All you need to do within the BIOS for CrossFire or SLI is enable Peer to Peer writes provided the chipset has the proper amount of PCIe lanes available, there are a couple of other minor BIOS tweaks but that is the major one. The drivers will then determine if the board will run CF or SLI.
The ATI CF drivers are basically open and will enable CF operation if Peer to Peer Writes are enabled and the card support is in the code. That is why you see CF on the NVIDIA 680i SLI boards in the HP Blackbird as an example. ASUS did a simple BIOS code flip on their Striker Extreme board for HP, the retail 7.9 drivers work just fine as will future drivers from ATI, err, AMD.
NVIDIA performs specific chipset ID checks (these checks are hidden in a maze of black box type coding) in their drivers which is why SLI is only, officially, available on their boards. We had SLI working on the 975X almost two years ago, had it working earlier this summer with the 158 drivers (8800 Ultras) on the X38 also.
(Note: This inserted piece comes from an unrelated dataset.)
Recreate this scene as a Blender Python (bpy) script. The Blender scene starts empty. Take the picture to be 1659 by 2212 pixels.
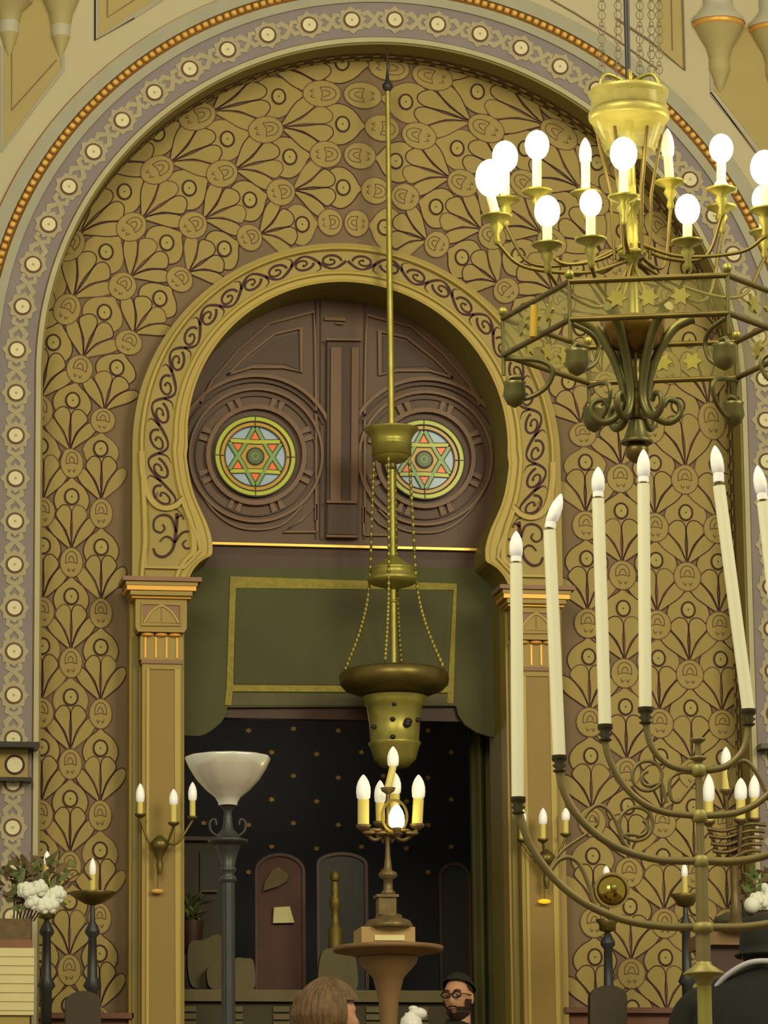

However, NV is not going to make it easy for the manufacturers or Intel to license SLI support for the X38 or future dual+ x16 capable chipsets. At this time, do not expect SLI support on the X38 boards.
I personally think it is all BS, let the market determine the best chipsets or GPUs to utilize in a dual, tri, or quad GPU configuration. If it means an Intel chipset with a NVIDIA GPU or a NVIDIA chipset with an AMD GPU, so be it, but let's quit pretending this technology is limited to a particular vendor's component design.